Find duplicate in unsorted array with best time Complexity

Question

I know there were similar questions, but not of such specificity

Input: n-elements array with unsorted emelents with values from 1 to (n-1). one of the values is duplicate (eg. n=5, tab[n] = {3,4,2,4,1}.

Task: find duplicate with best Complexity.

I wrote alghoritm:

int tab[] = { 1,6,7,8,9,4,2,2,3,5 };
int arrSize = sizeof(tab)/sizeof(tab[0]);

for (int i = 0; i < arrSize; i++) {
    tab[tab[i] % arrSize] = tab[tab[i] % arrSize] + arrSize;
}

for (int i = 0; i < arrSize; i++) {
    if (tab[i] >= arrSize * 2) {
        std::cout << i;
        break;
    }

but i dont think it is with best possible Complexity. Do You know better method/alghoritm? I can use any c++ library, but i don't have any idea.

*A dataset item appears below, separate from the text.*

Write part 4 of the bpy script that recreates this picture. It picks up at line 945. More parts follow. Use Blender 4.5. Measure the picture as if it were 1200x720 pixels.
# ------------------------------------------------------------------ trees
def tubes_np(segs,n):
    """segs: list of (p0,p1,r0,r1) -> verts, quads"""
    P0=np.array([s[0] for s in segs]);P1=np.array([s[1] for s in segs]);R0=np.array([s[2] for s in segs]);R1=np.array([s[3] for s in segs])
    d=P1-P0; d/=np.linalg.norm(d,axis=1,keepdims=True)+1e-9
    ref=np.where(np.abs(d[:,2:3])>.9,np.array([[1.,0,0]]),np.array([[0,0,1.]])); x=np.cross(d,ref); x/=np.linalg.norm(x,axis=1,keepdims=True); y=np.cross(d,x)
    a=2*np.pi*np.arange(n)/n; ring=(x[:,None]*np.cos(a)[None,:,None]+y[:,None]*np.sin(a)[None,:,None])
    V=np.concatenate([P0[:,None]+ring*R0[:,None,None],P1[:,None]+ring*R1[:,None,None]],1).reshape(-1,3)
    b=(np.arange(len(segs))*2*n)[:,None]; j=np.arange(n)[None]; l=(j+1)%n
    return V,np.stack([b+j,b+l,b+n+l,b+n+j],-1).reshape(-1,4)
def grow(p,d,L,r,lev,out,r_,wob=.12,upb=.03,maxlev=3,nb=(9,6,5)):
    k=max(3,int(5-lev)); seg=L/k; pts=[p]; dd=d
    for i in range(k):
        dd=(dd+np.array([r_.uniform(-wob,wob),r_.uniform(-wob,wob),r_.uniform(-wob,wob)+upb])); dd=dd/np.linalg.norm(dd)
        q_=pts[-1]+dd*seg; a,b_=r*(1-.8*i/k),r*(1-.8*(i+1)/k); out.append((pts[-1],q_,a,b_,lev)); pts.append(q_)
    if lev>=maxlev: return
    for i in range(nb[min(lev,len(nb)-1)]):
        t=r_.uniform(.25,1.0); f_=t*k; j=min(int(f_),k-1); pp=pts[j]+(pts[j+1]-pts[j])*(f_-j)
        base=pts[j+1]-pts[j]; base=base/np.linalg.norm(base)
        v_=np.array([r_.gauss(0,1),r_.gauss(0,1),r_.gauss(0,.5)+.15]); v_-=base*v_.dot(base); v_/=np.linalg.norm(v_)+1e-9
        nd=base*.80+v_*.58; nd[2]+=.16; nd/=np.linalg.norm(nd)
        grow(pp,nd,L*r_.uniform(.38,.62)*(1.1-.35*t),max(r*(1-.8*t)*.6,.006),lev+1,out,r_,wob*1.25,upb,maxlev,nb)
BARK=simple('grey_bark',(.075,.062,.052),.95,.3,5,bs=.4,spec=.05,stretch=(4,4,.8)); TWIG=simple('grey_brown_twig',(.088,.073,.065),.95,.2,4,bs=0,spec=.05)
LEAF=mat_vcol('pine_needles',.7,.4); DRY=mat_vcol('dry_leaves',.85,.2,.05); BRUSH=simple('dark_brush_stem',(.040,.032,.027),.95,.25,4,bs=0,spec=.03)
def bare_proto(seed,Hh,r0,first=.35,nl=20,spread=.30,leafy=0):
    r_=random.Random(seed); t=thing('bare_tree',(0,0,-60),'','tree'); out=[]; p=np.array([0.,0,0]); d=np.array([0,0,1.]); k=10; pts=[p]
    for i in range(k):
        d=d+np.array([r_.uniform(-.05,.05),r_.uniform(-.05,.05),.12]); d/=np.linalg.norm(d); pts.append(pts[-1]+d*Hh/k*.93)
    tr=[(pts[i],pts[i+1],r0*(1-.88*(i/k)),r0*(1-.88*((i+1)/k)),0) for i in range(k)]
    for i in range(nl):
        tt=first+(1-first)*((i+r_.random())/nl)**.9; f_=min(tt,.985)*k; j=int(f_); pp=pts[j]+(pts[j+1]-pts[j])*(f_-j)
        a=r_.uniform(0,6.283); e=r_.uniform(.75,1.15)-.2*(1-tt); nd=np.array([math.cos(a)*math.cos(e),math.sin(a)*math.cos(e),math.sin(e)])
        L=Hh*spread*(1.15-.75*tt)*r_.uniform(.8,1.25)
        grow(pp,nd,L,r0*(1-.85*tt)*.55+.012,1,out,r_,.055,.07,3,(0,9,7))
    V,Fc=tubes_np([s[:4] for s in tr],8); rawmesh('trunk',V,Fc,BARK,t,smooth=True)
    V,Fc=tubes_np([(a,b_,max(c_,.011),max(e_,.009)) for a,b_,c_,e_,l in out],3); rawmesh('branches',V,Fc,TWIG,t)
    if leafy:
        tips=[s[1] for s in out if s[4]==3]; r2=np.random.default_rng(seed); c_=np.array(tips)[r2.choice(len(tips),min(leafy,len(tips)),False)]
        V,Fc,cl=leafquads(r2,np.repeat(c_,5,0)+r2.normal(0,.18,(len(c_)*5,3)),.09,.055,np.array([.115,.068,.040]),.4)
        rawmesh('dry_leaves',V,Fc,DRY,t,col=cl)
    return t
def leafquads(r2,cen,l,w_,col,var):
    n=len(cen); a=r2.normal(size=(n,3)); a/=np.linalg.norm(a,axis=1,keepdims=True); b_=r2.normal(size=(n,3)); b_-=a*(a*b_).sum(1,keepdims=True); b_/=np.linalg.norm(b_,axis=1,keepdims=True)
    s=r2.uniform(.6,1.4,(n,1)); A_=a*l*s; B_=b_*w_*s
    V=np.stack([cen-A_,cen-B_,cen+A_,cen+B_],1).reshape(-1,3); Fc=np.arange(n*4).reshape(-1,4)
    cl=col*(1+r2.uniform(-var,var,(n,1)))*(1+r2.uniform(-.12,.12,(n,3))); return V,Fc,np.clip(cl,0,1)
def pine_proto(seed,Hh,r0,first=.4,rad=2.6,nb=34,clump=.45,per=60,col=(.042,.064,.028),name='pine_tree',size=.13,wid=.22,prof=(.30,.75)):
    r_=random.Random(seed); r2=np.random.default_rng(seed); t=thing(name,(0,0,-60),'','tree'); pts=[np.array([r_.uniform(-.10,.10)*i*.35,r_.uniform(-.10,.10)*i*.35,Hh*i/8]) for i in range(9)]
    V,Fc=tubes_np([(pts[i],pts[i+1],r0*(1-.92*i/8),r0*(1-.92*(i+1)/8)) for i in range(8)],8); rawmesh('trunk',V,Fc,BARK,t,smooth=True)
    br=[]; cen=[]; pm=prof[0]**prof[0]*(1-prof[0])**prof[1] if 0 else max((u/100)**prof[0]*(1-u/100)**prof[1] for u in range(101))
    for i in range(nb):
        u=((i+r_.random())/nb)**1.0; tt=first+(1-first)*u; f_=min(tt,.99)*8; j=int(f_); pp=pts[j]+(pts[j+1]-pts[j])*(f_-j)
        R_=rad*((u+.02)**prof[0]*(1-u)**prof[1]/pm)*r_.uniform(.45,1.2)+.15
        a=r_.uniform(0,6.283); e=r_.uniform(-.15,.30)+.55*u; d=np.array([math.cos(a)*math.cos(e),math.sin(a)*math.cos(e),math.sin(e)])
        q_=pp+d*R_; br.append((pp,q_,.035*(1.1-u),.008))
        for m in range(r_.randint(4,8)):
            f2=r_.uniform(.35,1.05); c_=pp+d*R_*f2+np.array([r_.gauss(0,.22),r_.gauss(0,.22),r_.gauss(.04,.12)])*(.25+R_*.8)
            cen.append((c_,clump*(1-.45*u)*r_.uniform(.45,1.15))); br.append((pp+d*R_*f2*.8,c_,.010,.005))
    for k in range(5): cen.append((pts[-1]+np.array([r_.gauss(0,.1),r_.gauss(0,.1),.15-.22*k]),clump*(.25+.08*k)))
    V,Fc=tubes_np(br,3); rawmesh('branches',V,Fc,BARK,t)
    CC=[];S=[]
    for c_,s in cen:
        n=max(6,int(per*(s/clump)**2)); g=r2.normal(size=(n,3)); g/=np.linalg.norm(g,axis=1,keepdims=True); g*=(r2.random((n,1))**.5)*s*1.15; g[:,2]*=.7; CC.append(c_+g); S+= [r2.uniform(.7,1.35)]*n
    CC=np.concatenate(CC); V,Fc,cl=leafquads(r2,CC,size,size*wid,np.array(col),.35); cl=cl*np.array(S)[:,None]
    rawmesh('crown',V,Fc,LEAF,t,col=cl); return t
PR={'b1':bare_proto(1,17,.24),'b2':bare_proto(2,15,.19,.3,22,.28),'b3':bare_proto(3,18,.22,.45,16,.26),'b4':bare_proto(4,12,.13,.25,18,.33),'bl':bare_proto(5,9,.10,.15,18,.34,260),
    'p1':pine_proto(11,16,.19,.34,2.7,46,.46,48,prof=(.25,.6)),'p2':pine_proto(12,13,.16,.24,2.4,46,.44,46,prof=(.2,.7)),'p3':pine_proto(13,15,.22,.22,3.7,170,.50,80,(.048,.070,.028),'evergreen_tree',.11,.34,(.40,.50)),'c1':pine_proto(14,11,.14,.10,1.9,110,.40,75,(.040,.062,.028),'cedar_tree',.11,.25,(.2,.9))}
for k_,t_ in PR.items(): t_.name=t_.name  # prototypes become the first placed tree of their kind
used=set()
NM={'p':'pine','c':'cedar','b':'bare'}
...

Is it possible to get better complexity than O(n) ?

Answer 1

In terms of big-O notation, you cannot beat O(n) (same as your solution here). But you can have better constants and simpler algorithm, by using the property that the sum of elements 1,...,n-1 is well known.

int sum = 0;
for (int x : tab) {
  sum += x;
}

duplicate = sum - ((n*(n-1)/2))

The constants here will be significntly better - as each array index is accessed exactly once, which is much more cache friendly and efficient to modern architectures.

(Note, this solution does ignore integer overflow, but it's easy to account for it by using 2x more bits in sum than there are in the array's elements).